パレスサイドビルを出て、江戸城(皇居)の散歩の続きです。今回は田安門の構造などについて書きます。
門が「枡形門」であることは、もう書きましたが、おさらいすると、四方形の空間を設け、そこに「高麗門」「渡櫓(わたりやぐら)門」を2重に構えることで、最初の高麗門を突破して枡形内に侵入した敵は2番目の渡櫓門に阻まれ、守備側は櫓の上などから鉄砲や矢を敵に打ち込める、という仕掛けです。多くの枡形は侵入した攻撃側が直進できないよう右折または左折する構造になっています。田安門や清水門は高麗門を抜けて右に2番目の渡櫓門があります。
さて、高麗門は、豊臣秀吉が朝鮮に兵を送った文禄・慶長の役(1592~1598年)の時代に造られ始めた城門の形式の一つ。柱の構造は2本の鏡柱の上に冠木を渡して切妻屋根を被せているのが正面から見たところ。ただ、田安門でもそうですが、扉を内側に直角に開いたところに、扉を収める控柱があって、その上にも小さな切妻屋根を被せています=写真㊤。なんか、おもちゃっぽくて、微笑んじゃいませんか?
この構造は、守備の都合だとか。すなわち、もともと鏡柱と控柱を一つの大きな屋根に収める構造の「薬医門」というのがありましたが、守備側の死角を減らすために簡略化したのが高麗門ということです。
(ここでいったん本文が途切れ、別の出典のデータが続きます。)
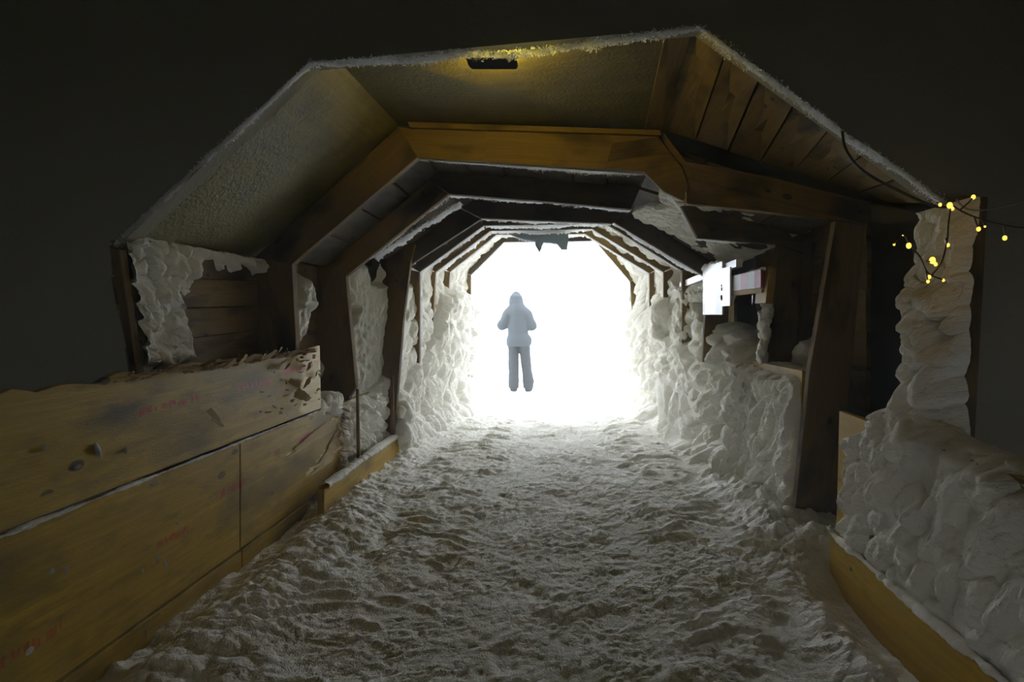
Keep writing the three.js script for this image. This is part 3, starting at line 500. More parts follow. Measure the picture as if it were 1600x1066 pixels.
// right foreground: snow-coated half wall and the post that stands on it
{
  const rows = []; for (let d = 1.05; d < 2.9; d *= 1.0022) rows.push(d);
  const n = rows.length - 1;
  const g = sheet(n, 340, (u, v) => {
    const d = rows[Math.round(u * n)], crest = 0.9 + 0.1 * Math.exp(-(((d - 2.4) / 0.22) ** 2)) - 0.05 * sstep(d, 1.9, 1.6) - 0.03 * sstep(d, 2.5, 2.8) + 0.015 * fbm(d * 9, 1, 2, 270), cap = sstep(v, 0.86, 1), y0 = lerp(0.17, crest, Math.min(1, v / 0.93)), e = 2.86 - d + 0.05 * fbm(y0 * 12, 3, 3, 271) - 0.16 * sstep(y0, 0.72, 0.86) - 0.03, m = sstep(e, 0, 0.05), q = 0.55 * (2 - d);
    const yy = y0 + 0.2 * cap, lm = lumps(d, yy + q * 0.1, -0.35, 0.072, 0.14, 272, 0.35), lb = lumps(d, yy, -0.5, 0.17, 0.26, 276);
    let h = m * sstep(y0, 0.16, 0.3) * (0.008 + 0.1 * Math.max(0, lm - 0.12) + 0.02 * lb * sstep(y0, 0.2, 0.45) + 0.012 * fbm(d * 14, y0 * 14, 3, 273) + 0.004 * bubble(d * 60, y0 * 60, 274)) * (1 - 0.5 * cap) - 0.014 * (1 - m);
    return { x: 1.452 + (y0 - 0.2) * 0.022 - h + cap * 0.16, y: y0 - 0.12 * Math.max(0, h) * (1 - cap), z: -d - 0.1 * Math.max(h, 0) * sstep(2.88 - d, 0, 0.1), u: d, v: y0, on: m > 0.02 };
  }, true, true);
  stuff('snow_wall', 'rippled snow coating the near right half wall beneath the fairy lights', g);
  const post = thing('timber_post', 'upright post plastered with snow and hung with yellow fairy lights', 'post');
  mesh('post', slab(V(1.58, 0.86, -2.24), V(1.635, 1.885, -2.24), V(1.635, 1.86, -2.5), V(1.58, 0.86, -2.5), 0.1, V(0, 1, 0)), T[1], post);
  const cg = sheet(120, 330, (u, v) => {
    const a = u * 2 - 1, y0 = lerp(0.84, 1.87, v), foot = Math.exp(-(y0 - 0.84) / 0.13), d = 2.37 - a * (0.14 + 0.06 * foot + 0.05 * Math.abs(a) ** 5 * lumps(a > 0 ? 1 : 3, y0, 0, 0.1, 0.11, 280)), r = Math.sqrt(Math.max(0, 1 - a ** 6));
    const h = r * (0.01 + 0.14 * lumps(a * 0.15, y0, -0.25, 0.1, 0.1, 291, 0.5) * (1 - 0.55 * sstep(y0, 1.55, 1.75)) + 0.014 * fbm(a * 2.4, y0 * 14, 4, 283) + 0.1 * foot) - 0.03 * (1 - r);
    return { x: lerp(1.58, 1.635, (y0 - 0.86) / 1.02) - h, y: y0 - 0.3 * Math.max(h, 0), z: -d, u: d, v: y0 };
  });
  mesh('snow_crust', cg, M.snow, post); recentre(post);
}
// ---------------------------------------------------------------- lamps, cables, signs
{
  const lp = thing('ceiling_lamp', 'small dark fitting under the first ceiling throwing yellow light on it', 'lamp', V(-0.345, 2.582, -2.5));
  const tray = new THREE.CapsuleGeometry(0.014, 0.175, 4, 10); tray.rotateZ(Math.PI / 2); tray.scale(1.15, 0.75, 4); mesh('housing', tray, M.black, lp).position.set(0, -0.012, -0.045);
  const clip = new THREE.TorusGeometry(0.016, 0.004, 6, 12, Math.PI * 1.3); const c = mesh('clip', clip, M.black, lp); c.position.set(-0.1, -0.004, 0);
  const tb = new THREE.CapsuleGeometry(0.006, 0.14, 3, 8); tb.rotateZ(Math.PI / 2); mesh('lamp_tube', tb, new THREE.MeshStandardMaterial({ color: 0xffd060, emissive: VAULT_LAMP.color, emissiveIntensity: 1.5 }), lp).position.set(0.02, 0.01, -0.05);
  for (const x of [-0.03, 0.07]) { const l = new THREE.PointLight(VAULT_LAMP.color, VAULT_LAMP.power / 2); l.name = 'lamp_light'; l.position.set(x, 0.012, -0.05); l.castShadow = true; l.shadow.radius = 0.4; lp.add(l); }
}
{ // lamp out of view behind the viewer, placed to brighten the near walls
  const hl = thing('unseen_hall_lamp', 'unseen round warm hanging lamp behind the viewer, placed to lift the dark hall', 'lamp', V(0.2, 2.3, 2.2));
  const s = mesh('lamp_shade', new THREE.SphereGeometry(0.14, 20, 12, 0, Math.PI * 2, Math.PI / 2, Math.PI / 2), new THREE.MeshStandardMaterial({ color: 0xffffff, emissive: UNSEEN_ROOM_LAMP.color, emissiveIntensity: 0.6 }), hl); s.position.y = 0;
  mesh('base', new THREE.CylinderGeometry(0.15, 0.15, 0.03, 24), M.black, hl).position.y = 0.02;
  mesh('cord', new THREE.CylinderGeometry(0.005, 0.005, 1.58, 8), M.cable, hl).position.y = 0.82;
  const l = new THREE.PointLight(UNSEEN_ROOM_LAMP.color, UNSEEN_ROOM_LAMP.power); l.name = 'lamp_light'; l.position.set(0, -0.22, 0); l.castShadow = true; l.shadow.radius = 5; hl.add(l);
}
const dC = 2.3;
tag(recentre(mesh('power_cable', tube([[1316, 206], [1320, 230], [1336, 256], [1362, 276], [1400, 296], [1440, 315], [1460, 322], [1486, 324]].map(([x, y], i) => at(x, y, dC - i * 0.01)), 0.006, 60, 8), M.cable)), 'thick black cable drooping under the right-hand ceiling planks', 'cable');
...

お次の渡櫓門。扉は叩いて延ばした鉄板を鋲で貼付けています=写真㊦㊧。扉の横も、閂も、こんな感じで鉄板に覆われて、重々しいです=写真㊦㊥。大きな面を取った柱と頑丈な建具も、なかなか立派で、柱と梁の接合部の金物や柱足下の金具もしっかりして重厚です=写真㊦㊨。
普段、何気に通りすぎている門も、たまにじっくり見ると、味わいがあるものです。